At the same time, it’s a little bit of Stockholm Syndrome, because he’s been chained to her for a week and he’s gotten used to the sound of her voice. He kinda likes her, he would never trust her, but he kinda thinks she’s funny – in a different life maybe, you know? It doesn’t mean he isn’t gonna pour a little snakebite in her coffee and enjoy her company a little bit. But he’s made the rules as he would with any prisoner and he’s said, ‘You step outside that box and I’m gonna thump ya. And I don’t care if you’re a woman, I don’t care about that stuff. I don’t care about anything except you’re a murderer, and you’re gonna hang, and I’m gonna make sure you get your day in court. Just the fact that you’re a woman doesn’t mean anything to me one way or the other.’ And I think that’s equal treatment, ya know?
How did you find the atmosphere on set, with the ensemble cast and limited locations?
It was fun. The first part was out in Colorado, so we were at ten thousand feet in the middle of nowhere, neat Telluride, Colorado, which was standing in for Wyoming. It was beautiful. I live not too far from there, I live in Aspen, Colorado, so I’m about three and a half, four hours away, so it was very comfortable for me and I loved being out there for the eight weeks we were there. And then we came back to Los Angeles and we shot interior stuff only on a refrigerated stage, and it was like doing a play. I t was like going to work with a tight group of people, the play was the thing, it was the dialogue, it was the story, really all that stuff you focus on, and it was an acting workshop, working with those people and Quentin.

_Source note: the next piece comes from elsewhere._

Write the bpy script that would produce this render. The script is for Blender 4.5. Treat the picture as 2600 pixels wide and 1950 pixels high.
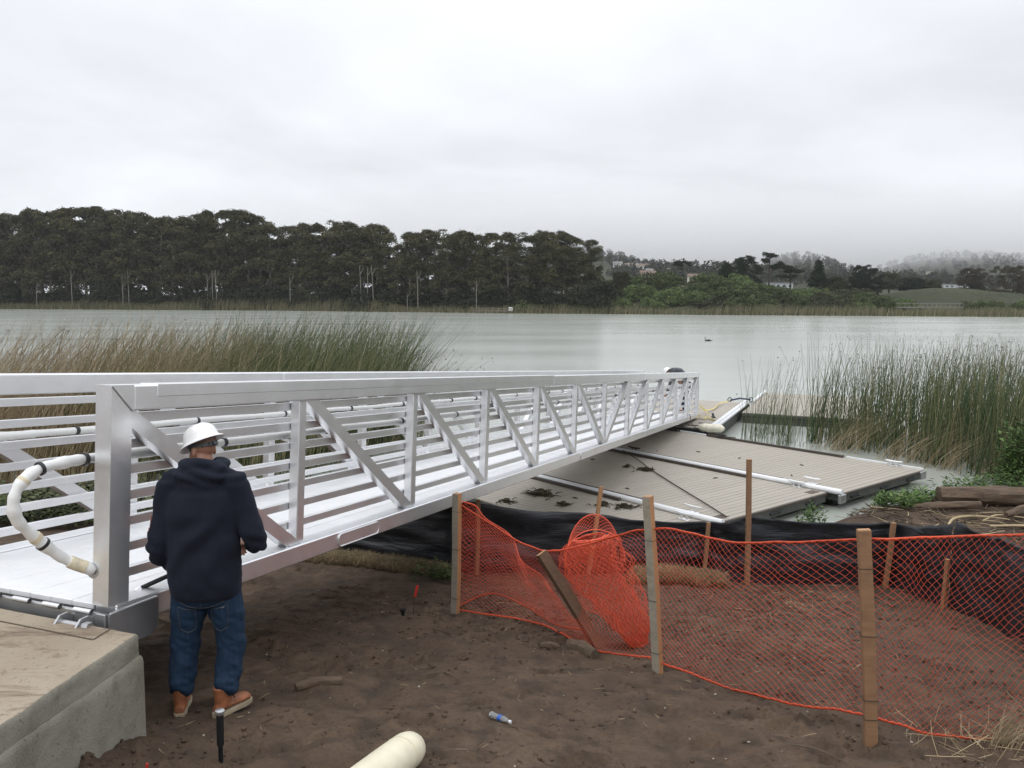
import bpy, bmesh, math, random
import numpy as np
from mathutils import Vector, Matrix, Quaternion

for o in list(bpy.data.objects):
    bpy.data.objects.remove(o)
SC = bpy.context.scene
COL = SC.collection
R = math.radians

# ------------------------------------------------------------------ camera
PITCH, ROLL, FPX, CAMH = 0.1032, 0.0034, 2107.76, 4.25
cp, sp, cr, sr = math.cos(PITCH), math.sin(PITCH), math.cos(ROLL), math.sin(ROLL)
fwd = Vector((0, cp, -sp)); up0 = Vector((0, sp, cp)); r0 = Vector((1, 0, 0))
rgt = cr * r0 + sr * up0; upv = -sr * r0 + cr * up0
cd = bpy.data.cameras.new('camera'); cam = bpy.data.objects.new('camera', cd); COL.objects.link(cam)
cd.sensor_fit = 'HORIZONTAL'; cd.sensor_width = 36; cd.lens = FPX / 2600 * 36
cd.clip_start = 0.05; cd.clip_end = 20000
m = Matrix.Identity(4)
for i in range(3):
    m[i][0], m[i][1], m[i][2] = rgt[i], upv[i], -fwd[i]
m.translation = Vector((0, 0, CAMH))
cam.matrix_world = m
SC.camera = cam

# ------------------------------------------------------------------ sky, sun, exposure
SUN_EL, SUN_AZ = R(56), R(215)          # azimuth measured clockwise from +Y: behind the camera, to the left
W = bpy.data.worlds.new('World'); SC.world = W; W.use_nodes = True
wn, wl = W.node_tree.nodes, W.node_tree.links
wn.clear()
def WN(t, **k):
    n = wn.new(t)
    for a, b in k.items(): setattr(n, a, b)
    return n
out = WN('ShaderNodeOutputWorld'); bgd = WN('ShaderNodeBackground')
sky = WN('ShaderNodeTexSky', sky_type='NISHITA'); sky.sun_disc = False
sky.sun_elevation = SUN_EL; sky.sun_rotation = SUN_AZ
tc = WN('ShaderNodeTexCoord'); sep = WN('ShaderNodeSeparateXYZ')
wl.new(tc.outputs['Generated'], sep.inputs[0])
# cloud deck: direction projected on a flat layer overhead
zc = WN('ShaderNodeMath', operation='MAXIMUM'); wl.new(sep.outputs['Z'], zc.inputs[0]); zc.inputs[1].default_value = 0.0
za = WN('ShaderNodeMath', operation='ADD'); wl.new(zc.outputs[0], za.inputs[0]); za.inputs[1].default_value = 0.16
dx = WN('ShaderNodeMath', operation='DIVIDE'); wl.new(sep.outputs['X'], dx.inputs[0]); wl.new(za.outputs[0], dx.inputs[1])
dy = WN('ShaderNodeMath', operation='DIVIDE'); wl.new(sep.outputs['Y'], dy.inputs[0]); wl.new(za.outputs[0], dy.inputs[1])
cmb = WN('ShaderNodeCombineXYZ'); wl.new(dx.outputs[0], cmb.inputs[0]); wl.new(dy.outputs[0], cmb.inputs[1])
n1 = WN('ShaderNodeTexNoise'); n1.inputs['Scale'].default_value = 0.75; n1.inputs['Detail'].default_value = 5; n1.inputs['Roughness'].default_value = 0.5
wl.new(cmb.outputs[0], n1.inputs['Vector'])
n1.inputs['Distortion'].default_value = 0.25
mr = WN('ShaderNodeMapRange'); wl.new(n1.outputs['Fac'], mr.inputs['Value'])
mr.inputs['From Min'].default_value = 0.3; mr.inputs['From Max'].default_value = 0.7
mr.inputs['To Min'].default_value = 0.85; mr.inputs['To Max'].default_value = 1.16
# an overcast sky is about twice as bright overhead as at the horizon
zen = WN('ShaderNodeMapRange', interpolation_type='SMOOTHSTEP'); wl.new(sep.outputs['Z'], zen.inputs['Value'])
zen.inputs['From Min'].default_value = 0.0; zen.inputs['From Max'].default_value = 1.0
zen.inputs['To Min'].default_value = 0.90; zen.inputs['To Max'].default_value = 1.55
mul = WN('ShaderNodeMath', operation='MULTIPLY'); wl.new(mr.outputs[0], mul.inputs[0]); wl.new(zen.outputs[0], mul.inputs[1])
ccol = WN('ShaderNodeMix', data_type='RGBA', blend_type='MULTIPLY'); ccol.inputs['Factor'].default_value = 1
ccol.inputs['A'].default_value = (0.955, 0.985, 1.035, 1)
wl.new(mul.outputs[0], ccol.inputs['B'])
skm = WN('ShaderNodeMix', data_type='RGBA', blend_type='MULTIPLY'); skm.inputs['Factor'].default_value = 1
wl.new(sky.outputs[0], skm.inputs['A']); skm.inputs['B'].default_value = (0.08, 0.08, 0.08, 1)
mx = WN('ShaderNodeMix', data_type='RGBA'); mx.inputs['Factor'].default_value = 0.96
wl.new(skm.outputs['Result'], mx.inputs['A']); wl.new(ccol.outputs['Result'], mx.inputs['B'])
wl.new(mx.outputs['Result'], bgd.inputs['Color']); bgd.inputs['Strength'].default_value = 1.0
wl.new(bgd.outputs[0], out.inputs[0])

sd = bpy.data.lights.new('sun', 'SUN'); sun = bpy.data.objects.new('sun', sd); COL.objects.link(sun)
sd.energy = 0.8; sd.angle = R(35); sd.color = (1, 0.97, 0.93)
sdir = Vector((math.sin(SUN_AZ) * math.cos(SUN_EL), math.cos(SUN_AZ) * math.cos(SUN_EL), math.sin(SUN_EL)))
sun.rotation_euler = sdir.to_track_quat('Z', 'Y').to_euler()

SC.view_settings.view_transform = 'Standard'; SC.view_settings.look = 'None'
SC.view_settings.exposure = 0.0; SC.view_settings.gamma = 1; SC.view_settings.use_curve_mapping = False
SC.render.engine = 'CYCLES'
SC.cycles.use_denoising = True; SC.cycles.use_adaptive_sampling = True; SC.cycles.adaptive_threshold = .02
SC.cycles.max_bounces = 9; SC.cycles.diffuse_bounces = 3; SC.cycles.glossy_bounces = 4
SC.cycles.transparent_max_bounces = 8; SC.cycles.volume_bounces = 6
SC.cycles.caustics_reflective = False; SC.cycles.caustics_refractive = False

# ------------------------------------------------------------------ helpers
def hsh(ix, iy, s):
    h = (ix.astype(np.int64) * 374761393 + iy.astype(np.int64) * 668265263 + s * 974711) & 0xffffffff
    h = ((h ^ (h >> 13)) * 1274126177) & 0xffffffff
    return ((h ^ (h >> 16)) & 0xffff) / 65535.0
def vnoise(x, y, s=0):
    x = np.asarray(x, float); y = np.asarray(y, float)
    ix, iy = np.floor(x), np.floor(y); fx, fy = x - ix, y - iy
    fx = fx * fx * (3 - 2 * fx); fy = fy * fy * (3 - 2 * fy)
    a, b, c, d = hsh(ix, iy, s), hsh(ix + 1, iy, s), hsh(ix, iy + 1, s), hsh(ix + 1, iy + 1, s)
    return (a + (b - a) * fx) * (1 - fy) + (c + (d - c) * fx) * fy
def fbm(x, y, s=0, o=4, g=0.5):
    t, a, n = 0, 1, 0
    for k in range(o):
        t = t + a * (vnoise(np.asarray(x) * 2 ** k + 17.3 * k, np.asarray(y) * 2 ** k - 9.1 * k, s + k) - 0.5); n += a; a *= g
    return t / n * 2
def sstep(a, b, x):
    t = np.clip((np.asarray(x, float) - a) / (b - a), 0, 1); return t * t * (3 - 2 * t)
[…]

And working with Quentin is just a lot of fun.
Some pundits have drawn parallels between The Hateful Eight and The Thing, which you made with John Carpenter back in 1982. Can you comment on that?
Yeah, there’s the storm outside that’s forcing you inside, that’s the monster outside that you can’t get away from that’s gonna kill you, so you gotta stay inside with a different monster. And that’s the monster that makes you paranoid. The thing was about paranoia, and as we watched that movie back then it was very hard for an audience to get past the sort of horrific aspect of the monster to see what the movie was about in terms of the behaviour of the people. And likewise here, the behaviour of the people is their display of paranoia because they don’t know who’s who – after a while you begin to wonder, ‘Who in the hell is this person I’m talking to?’ and so your level of suspicion is raised. It’s really what we’re focusing on. It’s not so much a whodunit? as a who-maybe-is-gonna-do-it? and certainly that is John Ruth’s concern. I think that Quentin’s screenplay is maybe his best ever, and I love what it is. But it’s a different animal and he takes his time setting it up, playing it out, and I just think it was a great opportunity to be a part of something by one of our great directors who is absolutely in his prime.